As crónicas de Manuel António Pina, publicadas, ontem e hoje, no “Jornal de Notícias”, andam à volta do mesmo assunto: o indecoroso estado da nossa justiça.
1.
“Noticia o "Público" que um total de 1489 arguidos escapou, em 2009, a julgamento beneficiando da espécie de "excepção de riqueza" que constitui, no sistema penal português, o regime das prescrições. Alguns ter-se-ão apenas aproveitado de uma máquina judiciária entravada por bloqueamentos crónicos. Mas muitos outros - porque a Justiça será cega mas quem faz as leis (e, não sejamos ingénuos, também quem as aplica) tem sempre maneira de espreitar por debaixo da venda - "compraram" pura e simplesmente a situação.
Existe hoje um sector da "grande advocacia" que se especializou em atrasar processos, conduzindo-os, de incidente em incidente, de recurso em recurso, de pedido de aclaração em pedido de aclaração, à prescrição. A reforma de 2007, em grande parte feita por medida para o caso Casa Pia, semeou o Processo Penal de obstáculos garantísticos que, na mão dos advogados certos, facultam, a quem puder pagar as portagens, uma autêntica auto-estrada para a injustiça.
Há assim em Portugal duas justiças: uma para quem pode "comprar" a prescrição dos processos, outra para quem não pode. Parece que a actual ministra, gabe-se-lhe a coragem, quer acabar com o uso e abuso de expedientes dilatórios, desde logo através da limitação do número de testemunhas. A pergunta, no entanto, justifica-se: porque é que a apreciação de recursos e incidentes em geral não interrompe a contagem dos prazos de prescrição?”
2.
“Nem de propósito, no dia em que aqui se falava de certa advocacia que se especializou, trabalhando para "notáveis" e/ou gente de dinheiro, em levar processos à prescrição, usando a vasta panóplia de expedientes dilatórios que o Processo Penal, sobretudo após a reforma de 2007, faculta, um dos advogados de Isaltino Morais manifestava-se "surpreendido com a rapidez" com que o Tribunal Constitucional acabara de chumbar mais um recurso (só para o TC já vão dois, a acrescer aos para a Relação e para o STJ) da condenação do autarca e ex-ministro por crimes de branqueamento de capitais e fraude fiscal.

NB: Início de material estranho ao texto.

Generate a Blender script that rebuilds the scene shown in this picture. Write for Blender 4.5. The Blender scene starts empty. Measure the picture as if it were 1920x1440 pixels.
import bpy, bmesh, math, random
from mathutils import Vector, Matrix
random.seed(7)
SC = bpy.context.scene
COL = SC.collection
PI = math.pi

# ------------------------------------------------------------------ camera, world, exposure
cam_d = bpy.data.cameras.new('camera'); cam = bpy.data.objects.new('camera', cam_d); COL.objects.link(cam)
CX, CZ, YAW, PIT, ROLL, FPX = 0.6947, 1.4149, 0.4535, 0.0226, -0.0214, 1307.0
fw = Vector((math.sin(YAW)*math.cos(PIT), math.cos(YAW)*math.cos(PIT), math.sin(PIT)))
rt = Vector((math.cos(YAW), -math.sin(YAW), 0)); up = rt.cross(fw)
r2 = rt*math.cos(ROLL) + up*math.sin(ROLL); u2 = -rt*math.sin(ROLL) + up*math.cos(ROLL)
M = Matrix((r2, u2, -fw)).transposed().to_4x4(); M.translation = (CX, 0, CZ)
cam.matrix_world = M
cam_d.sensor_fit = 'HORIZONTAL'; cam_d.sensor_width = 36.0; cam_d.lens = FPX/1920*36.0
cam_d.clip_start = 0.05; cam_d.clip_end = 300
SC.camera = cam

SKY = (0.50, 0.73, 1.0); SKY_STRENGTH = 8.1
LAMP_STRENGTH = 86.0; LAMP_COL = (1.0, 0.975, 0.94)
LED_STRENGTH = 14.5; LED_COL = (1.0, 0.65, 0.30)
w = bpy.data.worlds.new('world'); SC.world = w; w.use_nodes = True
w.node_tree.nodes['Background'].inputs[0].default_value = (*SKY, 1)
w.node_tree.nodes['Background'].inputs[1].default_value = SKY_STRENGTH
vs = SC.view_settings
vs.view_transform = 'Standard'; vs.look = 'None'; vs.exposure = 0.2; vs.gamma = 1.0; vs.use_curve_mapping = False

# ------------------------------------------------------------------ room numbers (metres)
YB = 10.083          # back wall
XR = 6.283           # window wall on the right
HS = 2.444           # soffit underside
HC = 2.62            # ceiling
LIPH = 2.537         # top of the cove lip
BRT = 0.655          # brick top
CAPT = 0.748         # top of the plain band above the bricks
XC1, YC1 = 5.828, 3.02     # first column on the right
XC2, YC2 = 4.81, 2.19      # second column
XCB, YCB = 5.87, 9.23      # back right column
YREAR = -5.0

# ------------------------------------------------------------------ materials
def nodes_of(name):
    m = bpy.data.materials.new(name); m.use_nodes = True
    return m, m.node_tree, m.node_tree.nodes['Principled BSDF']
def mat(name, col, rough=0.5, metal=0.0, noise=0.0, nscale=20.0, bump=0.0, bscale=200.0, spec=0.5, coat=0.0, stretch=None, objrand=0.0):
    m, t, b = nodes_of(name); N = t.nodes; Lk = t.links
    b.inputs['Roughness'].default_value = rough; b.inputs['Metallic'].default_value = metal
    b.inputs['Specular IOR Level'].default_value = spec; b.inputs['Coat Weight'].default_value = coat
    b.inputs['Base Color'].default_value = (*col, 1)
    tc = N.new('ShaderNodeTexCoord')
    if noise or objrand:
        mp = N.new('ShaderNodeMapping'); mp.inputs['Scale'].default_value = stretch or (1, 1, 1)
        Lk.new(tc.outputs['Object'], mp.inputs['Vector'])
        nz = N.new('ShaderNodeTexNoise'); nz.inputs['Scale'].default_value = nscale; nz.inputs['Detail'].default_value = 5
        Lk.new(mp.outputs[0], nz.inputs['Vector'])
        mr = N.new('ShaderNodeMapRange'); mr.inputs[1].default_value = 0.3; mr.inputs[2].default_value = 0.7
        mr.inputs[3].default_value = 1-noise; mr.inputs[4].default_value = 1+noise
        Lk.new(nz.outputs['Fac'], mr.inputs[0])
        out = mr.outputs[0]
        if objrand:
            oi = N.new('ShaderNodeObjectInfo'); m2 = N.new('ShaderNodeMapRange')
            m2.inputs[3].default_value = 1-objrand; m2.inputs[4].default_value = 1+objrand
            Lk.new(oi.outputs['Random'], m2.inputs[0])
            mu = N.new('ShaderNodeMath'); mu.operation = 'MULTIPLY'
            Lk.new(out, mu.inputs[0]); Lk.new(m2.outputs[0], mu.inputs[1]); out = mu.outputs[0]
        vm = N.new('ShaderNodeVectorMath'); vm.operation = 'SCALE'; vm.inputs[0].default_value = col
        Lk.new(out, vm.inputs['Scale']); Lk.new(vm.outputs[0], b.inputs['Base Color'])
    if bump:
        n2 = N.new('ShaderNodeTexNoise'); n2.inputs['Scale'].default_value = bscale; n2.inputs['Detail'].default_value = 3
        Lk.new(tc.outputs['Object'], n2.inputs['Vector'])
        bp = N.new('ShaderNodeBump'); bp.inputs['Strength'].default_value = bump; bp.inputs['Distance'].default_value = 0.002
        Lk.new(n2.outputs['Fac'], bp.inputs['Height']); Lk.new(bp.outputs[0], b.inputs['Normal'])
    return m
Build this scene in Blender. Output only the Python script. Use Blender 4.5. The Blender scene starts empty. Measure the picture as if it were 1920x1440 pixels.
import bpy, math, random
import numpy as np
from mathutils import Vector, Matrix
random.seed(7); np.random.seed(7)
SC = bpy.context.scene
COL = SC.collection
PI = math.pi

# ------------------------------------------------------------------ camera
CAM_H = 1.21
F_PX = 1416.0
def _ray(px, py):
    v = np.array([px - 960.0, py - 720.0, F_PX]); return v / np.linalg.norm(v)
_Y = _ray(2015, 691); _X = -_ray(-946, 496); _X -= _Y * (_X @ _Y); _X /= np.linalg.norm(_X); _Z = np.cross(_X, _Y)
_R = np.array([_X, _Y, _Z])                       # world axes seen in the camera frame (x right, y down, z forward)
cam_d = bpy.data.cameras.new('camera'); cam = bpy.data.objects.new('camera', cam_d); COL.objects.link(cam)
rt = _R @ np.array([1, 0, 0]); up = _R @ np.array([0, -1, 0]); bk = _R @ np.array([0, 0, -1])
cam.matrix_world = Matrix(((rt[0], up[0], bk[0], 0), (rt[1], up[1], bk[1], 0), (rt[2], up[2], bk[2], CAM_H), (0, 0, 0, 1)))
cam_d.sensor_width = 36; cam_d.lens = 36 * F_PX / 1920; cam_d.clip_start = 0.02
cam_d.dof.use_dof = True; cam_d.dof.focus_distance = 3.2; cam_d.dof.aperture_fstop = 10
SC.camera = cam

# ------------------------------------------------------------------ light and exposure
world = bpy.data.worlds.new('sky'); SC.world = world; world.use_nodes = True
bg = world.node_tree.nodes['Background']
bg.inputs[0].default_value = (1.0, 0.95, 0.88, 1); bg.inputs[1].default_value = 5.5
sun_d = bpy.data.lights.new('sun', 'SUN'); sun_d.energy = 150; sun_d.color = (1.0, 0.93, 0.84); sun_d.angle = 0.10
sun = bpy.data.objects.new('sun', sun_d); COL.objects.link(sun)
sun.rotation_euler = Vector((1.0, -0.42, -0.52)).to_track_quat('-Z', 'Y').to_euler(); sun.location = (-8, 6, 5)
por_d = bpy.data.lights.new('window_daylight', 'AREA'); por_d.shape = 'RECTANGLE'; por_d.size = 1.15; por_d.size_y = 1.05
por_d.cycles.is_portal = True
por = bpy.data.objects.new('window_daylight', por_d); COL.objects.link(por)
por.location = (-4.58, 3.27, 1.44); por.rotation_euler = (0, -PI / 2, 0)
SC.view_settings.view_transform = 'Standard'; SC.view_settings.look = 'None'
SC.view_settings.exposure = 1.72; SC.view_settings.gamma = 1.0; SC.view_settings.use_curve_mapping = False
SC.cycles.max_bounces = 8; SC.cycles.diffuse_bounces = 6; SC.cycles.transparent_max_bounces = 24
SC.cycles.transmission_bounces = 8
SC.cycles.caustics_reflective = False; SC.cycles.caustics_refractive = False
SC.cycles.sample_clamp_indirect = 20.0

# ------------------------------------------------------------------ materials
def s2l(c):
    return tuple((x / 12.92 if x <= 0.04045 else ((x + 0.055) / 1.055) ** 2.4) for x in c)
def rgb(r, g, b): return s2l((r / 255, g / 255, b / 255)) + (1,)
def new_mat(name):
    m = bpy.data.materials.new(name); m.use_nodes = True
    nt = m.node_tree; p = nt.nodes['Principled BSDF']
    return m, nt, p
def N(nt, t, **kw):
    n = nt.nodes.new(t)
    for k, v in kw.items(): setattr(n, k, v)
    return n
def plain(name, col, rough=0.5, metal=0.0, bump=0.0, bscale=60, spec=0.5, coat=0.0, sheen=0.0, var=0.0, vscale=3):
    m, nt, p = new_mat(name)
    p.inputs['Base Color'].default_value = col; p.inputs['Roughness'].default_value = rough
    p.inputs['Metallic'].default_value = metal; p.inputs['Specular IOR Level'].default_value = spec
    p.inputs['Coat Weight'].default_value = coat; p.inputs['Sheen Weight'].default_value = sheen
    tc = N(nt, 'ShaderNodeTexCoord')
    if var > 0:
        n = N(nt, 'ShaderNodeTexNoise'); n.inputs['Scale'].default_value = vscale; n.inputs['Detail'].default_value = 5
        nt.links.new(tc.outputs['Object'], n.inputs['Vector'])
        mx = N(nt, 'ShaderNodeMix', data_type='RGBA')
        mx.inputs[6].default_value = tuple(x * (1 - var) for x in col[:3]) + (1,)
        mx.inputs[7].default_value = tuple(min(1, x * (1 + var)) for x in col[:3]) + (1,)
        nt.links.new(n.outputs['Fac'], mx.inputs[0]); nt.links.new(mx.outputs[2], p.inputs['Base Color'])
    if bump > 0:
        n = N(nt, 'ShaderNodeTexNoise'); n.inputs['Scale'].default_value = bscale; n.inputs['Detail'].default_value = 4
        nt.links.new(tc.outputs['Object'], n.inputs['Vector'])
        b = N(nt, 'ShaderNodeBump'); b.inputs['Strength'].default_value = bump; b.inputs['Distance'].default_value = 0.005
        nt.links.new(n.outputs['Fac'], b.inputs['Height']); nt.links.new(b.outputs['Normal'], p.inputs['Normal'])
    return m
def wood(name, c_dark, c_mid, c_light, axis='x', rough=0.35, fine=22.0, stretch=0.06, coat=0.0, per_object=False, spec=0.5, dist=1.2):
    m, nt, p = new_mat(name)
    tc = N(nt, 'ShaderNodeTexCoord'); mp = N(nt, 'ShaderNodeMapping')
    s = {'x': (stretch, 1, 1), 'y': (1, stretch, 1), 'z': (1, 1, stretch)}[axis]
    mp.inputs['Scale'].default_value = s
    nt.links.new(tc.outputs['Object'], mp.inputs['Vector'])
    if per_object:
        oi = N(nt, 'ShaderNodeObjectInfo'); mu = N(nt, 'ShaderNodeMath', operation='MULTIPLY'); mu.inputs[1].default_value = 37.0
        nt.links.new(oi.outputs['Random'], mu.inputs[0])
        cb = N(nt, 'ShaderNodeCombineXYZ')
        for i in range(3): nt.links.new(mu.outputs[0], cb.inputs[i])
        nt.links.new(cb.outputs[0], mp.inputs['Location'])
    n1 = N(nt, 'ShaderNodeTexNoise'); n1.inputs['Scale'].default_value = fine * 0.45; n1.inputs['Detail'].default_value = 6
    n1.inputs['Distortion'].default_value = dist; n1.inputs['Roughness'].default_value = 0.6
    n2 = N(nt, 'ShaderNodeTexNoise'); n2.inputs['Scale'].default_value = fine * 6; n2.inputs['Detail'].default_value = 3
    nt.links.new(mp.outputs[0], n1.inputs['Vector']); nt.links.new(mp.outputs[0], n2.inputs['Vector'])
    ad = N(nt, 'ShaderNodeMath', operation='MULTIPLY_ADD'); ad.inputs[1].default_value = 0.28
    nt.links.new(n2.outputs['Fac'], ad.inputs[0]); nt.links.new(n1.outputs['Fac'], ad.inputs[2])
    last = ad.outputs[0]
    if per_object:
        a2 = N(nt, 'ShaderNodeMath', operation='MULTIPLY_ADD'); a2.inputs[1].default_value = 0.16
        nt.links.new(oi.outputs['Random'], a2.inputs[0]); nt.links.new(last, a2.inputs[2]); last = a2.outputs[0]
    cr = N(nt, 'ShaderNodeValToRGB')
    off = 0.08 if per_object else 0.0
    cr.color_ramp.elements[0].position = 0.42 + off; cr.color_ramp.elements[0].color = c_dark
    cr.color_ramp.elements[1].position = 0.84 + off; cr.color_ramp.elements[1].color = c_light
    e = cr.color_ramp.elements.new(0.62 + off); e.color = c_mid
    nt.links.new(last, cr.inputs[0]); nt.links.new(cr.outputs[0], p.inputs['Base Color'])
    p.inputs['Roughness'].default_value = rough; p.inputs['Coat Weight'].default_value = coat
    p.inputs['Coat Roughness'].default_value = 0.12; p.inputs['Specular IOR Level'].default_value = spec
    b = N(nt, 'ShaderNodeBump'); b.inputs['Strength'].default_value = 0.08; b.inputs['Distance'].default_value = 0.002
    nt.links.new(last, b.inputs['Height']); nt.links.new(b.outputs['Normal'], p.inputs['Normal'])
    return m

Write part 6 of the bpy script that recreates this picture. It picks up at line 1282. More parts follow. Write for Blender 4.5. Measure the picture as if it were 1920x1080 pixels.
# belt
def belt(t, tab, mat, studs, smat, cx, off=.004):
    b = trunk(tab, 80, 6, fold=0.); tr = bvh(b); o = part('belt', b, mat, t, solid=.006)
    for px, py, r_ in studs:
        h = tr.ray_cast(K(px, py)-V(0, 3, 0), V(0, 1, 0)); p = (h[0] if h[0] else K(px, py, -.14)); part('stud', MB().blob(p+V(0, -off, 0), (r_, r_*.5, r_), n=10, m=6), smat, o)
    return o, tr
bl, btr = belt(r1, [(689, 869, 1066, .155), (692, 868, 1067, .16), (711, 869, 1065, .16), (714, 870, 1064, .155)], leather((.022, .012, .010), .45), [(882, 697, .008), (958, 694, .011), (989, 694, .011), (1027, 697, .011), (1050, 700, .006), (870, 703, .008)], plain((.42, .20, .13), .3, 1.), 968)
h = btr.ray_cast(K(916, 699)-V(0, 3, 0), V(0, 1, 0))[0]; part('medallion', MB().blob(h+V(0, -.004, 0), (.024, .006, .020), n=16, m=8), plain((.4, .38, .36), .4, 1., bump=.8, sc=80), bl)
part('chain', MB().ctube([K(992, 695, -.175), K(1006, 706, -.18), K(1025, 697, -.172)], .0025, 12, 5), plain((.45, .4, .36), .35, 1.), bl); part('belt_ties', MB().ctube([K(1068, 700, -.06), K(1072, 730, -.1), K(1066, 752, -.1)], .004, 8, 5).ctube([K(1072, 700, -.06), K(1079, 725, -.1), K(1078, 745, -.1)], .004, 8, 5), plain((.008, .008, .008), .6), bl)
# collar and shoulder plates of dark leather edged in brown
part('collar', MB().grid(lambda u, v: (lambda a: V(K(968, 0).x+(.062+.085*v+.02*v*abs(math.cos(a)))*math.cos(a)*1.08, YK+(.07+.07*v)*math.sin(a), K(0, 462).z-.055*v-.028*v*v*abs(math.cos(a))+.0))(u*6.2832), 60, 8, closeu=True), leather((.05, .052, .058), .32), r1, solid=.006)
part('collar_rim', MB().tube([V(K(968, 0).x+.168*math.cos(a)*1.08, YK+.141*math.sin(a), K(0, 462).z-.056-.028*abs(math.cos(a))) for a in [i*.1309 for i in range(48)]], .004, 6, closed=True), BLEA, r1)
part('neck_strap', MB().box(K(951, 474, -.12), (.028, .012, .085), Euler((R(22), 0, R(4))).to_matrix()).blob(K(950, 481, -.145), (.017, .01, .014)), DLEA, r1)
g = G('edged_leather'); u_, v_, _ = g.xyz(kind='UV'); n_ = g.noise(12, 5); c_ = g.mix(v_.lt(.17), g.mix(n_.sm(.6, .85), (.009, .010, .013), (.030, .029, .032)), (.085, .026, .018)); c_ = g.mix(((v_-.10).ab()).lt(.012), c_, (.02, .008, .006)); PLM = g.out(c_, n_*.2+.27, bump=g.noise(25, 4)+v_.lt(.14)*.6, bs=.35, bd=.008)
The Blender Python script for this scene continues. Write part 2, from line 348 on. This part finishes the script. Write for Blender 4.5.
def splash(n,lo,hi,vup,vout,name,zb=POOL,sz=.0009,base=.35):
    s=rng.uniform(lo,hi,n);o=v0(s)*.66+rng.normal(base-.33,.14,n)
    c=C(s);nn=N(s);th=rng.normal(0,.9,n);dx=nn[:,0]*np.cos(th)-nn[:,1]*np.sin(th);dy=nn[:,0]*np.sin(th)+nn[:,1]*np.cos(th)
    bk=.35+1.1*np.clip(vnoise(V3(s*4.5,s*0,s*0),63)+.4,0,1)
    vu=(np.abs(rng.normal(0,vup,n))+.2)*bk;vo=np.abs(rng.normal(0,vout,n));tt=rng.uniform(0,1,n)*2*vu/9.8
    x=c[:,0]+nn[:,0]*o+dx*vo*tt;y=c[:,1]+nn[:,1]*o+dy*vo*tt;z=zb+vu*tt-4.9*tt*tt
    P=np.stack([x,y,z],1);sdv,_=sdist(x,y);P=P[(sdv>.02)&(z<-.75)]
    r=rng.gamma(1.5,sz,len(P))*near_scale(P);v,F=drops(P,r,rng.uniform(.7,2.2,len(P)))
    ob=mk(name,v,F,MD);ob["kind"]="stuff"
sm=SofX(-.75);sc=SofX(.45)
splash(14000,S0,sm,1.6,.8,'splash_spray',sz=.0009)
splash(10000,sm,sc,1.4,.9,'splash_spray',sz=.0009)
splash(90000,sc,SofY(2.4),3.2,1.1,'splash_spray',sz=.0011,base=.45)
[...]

Ninguém lhe perguntou se estaria "agradavelmente" ou "desagradavelmente" surpreendido. Pois seria suposto que, num sistema judicial de pesadelo, em que os processos se arrastam anos (e, às vezes, décadas) nos tribunais, a "rapidez" fosse uma boa notícia. Mas, aparentemente, não foi e, no contexto das afirmações do advogado, a constatação de que "nem passou uma semana" sobre a entrega das alegações, tem o tom inequívoco de lamento. O que se percebe, pois já só faltam uns meses para a prescrição e a estratégia da defesa arrisca-se, com tanta "rapidez", a morrer na praia.
Mas haja fé: como Isaltino lembrou, ainda há mais recursos e recursos de decisões de recursos pendentes. E ainda se poderá, no último dia do prazo (ganhar-se-ão assim mais 10 dias), pedir ao TC que "aclare" a decisão. E o tempo não pára.”